Ma da più di 7 anni i ragazzi non sono mai riusciti a fare sport per stare bene con altri ragazzi fuori dal campo. Il campo dove noi abitiamo è privo di mezzi pubblici e situato in una zona che non ha transito ai pedoni. Infatti, per prendere l'autobus bisogna andare 7 chilometri avanti, una fermata nei pressi del bar di Monte d'oro e una a Tor dè Cenci, a 17 chilometri da dove abitiamo.

I ragazzi qualche volta giocano a calcio nel campo e a volte può succedere che si facciano male. Questo perché non abbiamo un campo sportivo dove giocare nel nostro campo. Ci sono più di 600 ragazzi e ragazze che non fanno sport, ma più della metà vorrebbe farlo. Ma non riescono perché non hanno un mezzo per andare a praticare qualche attività sportiva. Ecco perche abbiamo costituito l'associazione Sporting Rom che vuole promuovere lo sport di base,la democrazia sportiva e la partecipazione dei giovani rom nello sport, così da riuscire ad integrasi con altri ragazzi nella società.

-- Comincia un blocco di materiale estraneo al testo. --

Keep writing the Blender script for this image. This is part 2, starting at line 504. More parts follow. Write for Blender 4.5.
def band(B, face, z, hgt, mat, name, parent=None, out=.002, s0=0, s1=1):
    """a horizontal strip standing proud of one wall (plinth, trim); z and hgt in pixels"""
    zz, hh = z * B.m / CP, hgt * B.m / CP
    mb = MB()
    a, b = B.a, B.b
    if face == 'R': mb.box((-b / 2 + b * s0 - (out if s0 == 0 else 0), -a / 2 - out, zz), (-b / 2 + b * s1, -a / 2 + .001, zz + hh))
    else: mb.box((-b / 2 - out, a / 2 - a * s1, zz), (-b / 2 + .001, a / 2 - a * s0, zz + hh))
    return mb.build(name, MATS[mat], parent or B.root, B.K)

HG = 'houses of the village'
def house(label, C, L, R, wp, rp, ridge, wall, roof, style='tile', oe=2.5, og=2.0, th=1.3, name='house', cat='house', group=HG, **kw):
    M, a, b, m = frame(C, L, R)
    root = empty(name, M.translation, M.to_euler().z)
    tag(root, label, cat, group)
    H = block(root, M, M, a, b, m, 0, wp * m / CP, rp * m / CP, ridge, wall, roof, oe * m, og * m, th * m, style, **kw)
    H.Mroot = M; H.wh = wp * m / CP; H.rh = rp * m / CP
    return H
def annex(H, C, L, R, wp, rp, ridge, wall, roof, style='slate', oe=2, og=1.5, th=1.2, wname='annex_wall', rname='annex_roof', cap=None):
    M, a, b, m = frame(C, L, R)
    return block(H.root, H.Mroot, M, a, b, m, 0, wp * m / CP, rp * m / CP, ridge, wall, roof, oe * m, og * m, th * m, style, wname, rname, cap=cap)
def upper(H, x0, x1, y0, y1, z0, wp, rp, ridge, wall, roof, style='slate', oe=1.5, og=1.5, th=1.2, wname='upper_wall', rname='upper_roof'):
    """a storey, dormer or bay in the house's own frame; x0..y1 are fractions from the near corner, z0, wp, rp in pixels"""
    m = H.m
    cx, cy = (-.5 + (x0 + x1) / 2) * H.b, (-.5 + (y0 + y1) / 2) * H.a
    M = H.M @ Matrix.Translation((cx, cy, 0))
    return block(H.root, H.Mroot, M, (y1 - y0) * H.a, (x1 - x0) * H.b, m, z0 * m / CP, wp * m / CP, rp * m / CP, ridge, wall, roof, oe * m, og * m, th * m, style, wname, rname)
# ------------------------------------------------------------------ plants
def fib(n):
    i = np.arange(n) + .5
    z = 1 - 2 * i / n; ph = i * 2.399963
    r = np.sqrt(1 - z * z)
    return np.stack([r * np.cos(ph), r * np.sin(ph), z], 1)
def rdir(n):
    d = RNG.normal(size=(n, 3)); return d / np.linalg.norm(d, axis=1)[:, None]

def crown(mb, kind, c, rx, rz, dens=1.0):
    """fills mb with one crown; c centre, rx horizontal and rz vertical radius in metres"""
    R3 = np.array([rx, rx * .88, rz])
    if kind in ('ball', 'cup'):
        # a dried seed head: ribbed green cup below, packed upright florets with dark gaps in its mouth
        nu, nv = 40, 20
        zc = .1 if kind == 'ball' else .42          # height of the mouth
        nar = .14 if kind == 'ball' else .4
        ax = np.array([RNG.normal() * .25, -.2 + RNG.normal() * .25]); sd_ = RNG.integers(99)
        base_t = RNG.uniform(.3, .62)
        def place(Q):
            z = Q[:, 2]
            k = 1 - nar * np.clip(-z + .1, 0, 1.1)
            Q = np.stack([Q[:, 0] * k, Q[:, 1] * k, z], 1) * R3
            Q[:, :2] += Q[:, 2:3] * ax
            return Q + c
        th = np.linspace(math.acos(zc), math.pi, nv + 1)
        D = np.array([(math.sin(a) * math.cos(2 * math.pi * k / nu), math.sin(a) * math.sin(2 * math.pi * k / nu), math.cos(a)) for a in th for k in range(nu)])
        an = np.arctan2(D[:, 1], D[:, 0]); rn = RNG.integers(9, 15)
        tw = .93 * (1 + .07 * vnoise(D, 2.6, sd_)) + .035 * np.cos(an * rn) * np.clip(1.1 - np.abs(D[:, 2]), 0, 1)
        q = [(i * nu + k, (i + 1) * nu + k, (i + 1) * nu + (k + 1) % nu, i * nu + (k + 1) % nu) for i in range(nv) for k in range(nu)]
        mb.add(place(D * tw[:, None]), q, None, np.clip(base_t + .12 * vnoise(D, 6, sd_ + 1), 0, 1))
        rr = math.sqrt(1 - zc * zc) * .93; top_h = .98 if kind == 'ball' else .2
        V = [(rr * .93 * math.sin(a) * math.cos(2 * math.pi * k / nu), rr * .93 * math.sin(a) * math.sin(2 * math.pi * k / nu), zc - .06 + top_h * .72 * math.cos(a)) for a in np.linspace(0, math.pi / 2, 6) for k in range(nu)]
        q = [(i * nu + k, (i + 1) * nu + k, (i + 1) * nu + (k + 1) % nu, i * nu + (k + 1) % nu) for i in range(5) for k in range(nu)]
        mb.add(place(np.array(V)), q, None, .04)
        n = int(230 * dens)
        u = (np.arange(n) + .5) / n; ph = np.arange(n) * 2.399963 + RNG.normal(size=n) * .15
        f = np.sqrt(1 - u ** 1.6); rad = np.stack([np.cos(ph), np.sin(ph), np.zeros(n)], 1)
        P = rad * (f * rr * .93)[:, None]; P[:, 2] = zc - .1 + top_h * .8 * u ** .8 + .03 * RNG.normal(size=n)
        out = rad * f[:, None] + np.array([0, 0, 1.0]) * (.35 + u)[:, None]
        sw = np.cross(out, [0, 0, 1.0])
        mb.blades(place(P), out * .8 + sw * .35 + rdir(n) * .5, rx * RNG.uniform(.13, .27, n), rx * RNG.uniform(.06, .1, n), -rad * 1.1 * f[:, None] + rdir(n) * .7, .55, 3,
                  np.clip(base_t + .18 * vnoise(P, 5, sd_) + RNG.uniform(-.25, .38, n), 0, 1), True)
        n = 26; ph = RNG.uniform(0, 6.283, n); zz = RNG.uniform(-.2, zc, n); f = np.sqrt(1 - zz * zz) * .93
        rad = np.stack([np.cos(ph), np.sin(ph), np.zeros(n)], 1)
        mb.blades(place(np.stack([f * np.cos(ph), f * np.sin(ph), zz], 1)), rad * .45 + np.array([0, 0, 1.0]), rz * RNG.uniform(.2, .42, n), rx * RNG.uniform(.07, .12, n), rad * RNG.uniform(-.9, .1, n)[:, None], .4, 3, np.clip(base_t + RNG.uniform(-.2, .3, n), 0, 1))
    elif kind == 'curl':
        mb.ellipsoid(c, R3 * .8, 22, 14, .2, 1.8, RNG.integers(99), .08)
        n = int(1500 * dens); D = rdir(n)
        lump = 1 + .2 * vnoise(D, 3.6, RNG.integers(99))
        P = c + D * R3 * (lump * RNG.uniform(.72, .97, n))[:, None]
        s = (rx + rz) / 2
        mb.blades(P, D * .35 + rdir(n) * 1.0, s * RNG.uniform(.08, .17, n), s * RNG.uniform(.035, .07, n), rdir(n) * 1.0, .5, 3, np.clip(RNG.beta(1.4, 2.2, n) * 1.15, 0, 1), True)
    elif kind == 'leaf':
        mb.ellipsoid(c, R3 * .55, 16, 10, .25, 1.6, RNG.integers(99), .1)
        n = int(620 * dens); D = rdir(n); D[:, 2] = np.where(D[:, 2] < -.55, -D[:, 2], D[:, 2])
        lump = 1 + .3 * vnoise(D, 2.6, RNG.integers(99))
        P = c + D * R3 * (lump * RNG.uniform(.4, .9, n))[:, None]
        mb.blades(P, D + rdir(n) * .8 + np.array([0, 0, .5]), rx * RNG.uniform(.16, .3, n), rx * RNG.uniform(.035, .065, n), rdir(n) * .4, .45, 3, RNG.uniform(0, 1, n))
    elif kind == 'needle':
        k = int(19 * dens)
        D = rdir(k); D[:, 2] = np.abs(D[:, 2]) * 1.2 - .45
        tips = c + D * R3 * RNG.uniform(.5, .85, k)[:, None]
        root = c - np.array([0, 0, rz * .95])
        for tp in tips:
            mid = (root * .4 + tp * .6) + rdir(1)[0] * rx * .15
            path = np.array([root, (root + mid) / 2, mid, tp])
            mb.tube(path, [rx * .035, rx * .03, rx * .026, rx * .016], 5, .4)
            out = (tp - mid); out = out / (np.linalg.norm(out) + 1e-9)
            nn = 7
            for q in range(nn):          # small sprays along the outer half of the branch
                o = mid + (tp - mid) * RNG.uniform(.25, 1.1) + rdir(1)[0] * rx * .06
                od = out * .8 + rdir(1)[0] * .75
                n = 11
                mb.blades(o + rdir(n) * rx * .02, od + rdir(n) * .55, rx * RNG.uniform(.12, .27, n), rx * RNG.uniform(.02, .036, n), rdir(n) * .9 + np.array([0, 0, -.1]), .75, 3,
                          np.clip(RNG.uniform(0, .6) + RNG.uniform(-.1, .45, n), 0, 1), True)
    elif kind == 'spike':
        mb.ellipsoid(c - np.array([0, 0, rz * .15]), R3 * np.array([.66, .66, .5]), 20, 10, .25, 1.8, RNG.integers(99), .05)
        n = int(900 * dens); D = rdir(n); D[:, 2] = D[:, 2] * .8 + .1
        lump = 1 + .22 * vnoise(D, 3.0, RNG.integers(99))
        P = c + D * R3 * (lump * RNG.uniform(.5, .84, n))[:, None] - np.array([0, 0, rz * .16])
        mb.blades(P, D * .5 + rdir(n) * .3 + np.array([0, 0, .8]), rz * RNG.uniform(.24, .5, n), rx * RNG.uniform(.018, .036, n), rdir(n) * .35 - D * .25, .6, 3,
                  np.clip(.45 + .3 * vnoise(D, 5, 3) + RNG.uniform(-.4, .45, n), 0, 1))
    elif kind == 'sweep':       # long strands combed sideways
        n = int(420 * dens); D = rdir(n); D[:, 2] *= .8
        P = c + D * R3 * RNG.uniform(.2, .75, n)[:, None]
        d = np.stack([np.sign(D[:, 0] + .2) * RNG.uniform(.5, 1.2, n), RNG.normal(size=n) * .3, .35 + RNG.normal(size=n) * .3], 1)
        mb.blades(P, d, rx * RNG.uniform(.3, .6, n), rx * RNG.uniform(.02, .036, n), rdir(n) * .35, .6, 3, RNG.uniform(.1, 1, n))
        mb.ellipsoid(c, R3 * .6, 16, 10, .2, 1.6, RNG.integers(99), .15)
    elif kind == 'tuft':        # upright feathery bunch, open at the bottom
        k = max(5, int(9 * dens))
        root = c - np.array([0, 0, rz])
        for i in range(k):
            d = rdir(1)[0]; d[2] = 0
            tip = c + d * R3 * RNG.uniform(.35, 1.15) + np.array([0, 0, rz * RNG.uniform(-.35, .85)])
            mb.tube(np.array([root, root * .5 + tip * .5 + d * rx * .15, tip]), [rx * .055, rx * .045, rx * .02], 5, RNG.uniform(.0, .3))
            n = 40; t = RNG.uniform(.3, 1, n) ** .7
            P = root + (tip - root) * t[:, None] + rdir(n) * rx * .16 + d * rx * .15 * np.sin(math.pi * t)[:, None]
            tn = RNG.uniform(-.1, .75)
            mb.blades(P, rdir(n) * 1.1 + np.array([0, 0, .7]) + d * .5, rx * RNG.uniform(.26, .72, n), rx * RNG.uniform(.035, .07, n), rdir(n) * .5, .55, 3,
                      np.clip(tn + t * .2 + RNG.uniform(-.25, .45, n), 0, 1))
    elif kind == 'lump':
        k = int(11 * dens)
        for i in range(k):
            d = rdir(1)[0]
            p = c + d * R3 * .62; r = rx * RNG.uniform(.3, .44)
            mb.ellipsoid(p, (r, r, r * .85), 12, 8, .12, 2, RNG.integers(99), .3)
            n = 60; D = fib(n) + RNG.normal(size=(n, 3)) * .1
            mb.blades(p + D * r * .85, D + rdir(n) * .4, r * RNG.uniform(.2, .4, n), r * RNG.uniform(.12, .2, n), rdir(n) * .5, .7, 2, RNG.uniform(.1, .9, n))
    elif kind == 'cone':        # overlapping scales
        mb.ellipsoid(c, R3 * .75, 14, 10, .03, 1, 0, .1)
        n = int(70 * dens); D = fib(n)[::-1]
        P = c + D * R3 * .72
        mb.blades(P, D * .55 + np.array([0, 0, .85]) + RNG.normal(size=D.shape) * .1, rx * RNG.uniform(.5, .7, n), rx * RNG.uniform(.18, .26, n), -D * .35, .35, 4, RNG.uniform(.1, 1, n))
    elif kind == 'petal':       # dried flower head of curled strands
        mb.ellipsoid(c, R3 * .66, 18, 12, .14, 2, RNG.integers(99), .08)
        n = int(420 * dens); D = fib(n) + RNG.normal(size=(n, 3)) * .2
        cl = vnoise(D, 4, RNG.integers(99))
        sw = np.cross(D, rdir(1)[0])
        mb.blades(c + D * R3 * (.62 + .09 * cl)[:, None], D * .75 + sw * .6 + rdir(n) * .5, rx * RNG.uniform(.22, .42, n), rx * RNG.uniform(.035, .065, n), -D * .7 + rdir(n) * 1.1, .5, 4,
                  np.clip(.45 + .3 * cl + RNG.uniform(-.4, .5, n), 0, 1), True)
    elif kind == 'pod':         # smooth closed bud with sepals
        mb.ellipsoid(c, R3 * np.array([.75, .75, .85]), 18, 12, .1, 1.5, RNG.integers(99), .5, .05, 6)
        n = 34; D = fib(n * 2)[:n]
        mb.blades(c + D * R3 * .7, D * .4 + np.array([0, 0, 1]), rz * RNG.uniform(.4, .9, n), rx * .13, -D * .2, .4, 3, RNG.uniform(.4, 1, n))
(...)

L'associazione Sporting Rom nella manifestazione podistica organizzata dall'UISP il 15 aprile, Vivicittà, parteciperà come organizzatrice della gara non competitiva di 4 chilometri. Parte del ricavato servirà per contribuire all'acquisto di un pulmino a 9 posti per accompagnare i ragazzi a fare attività sportive, visto che sono molti gli impianti sportivi comunali del XII municipio che vogliono ospitarci.

Per noi rom sarebbe fondamentale avere un pulmino perché siamo convinti che lo sport sia un importante forma di aggregazione e integrazione.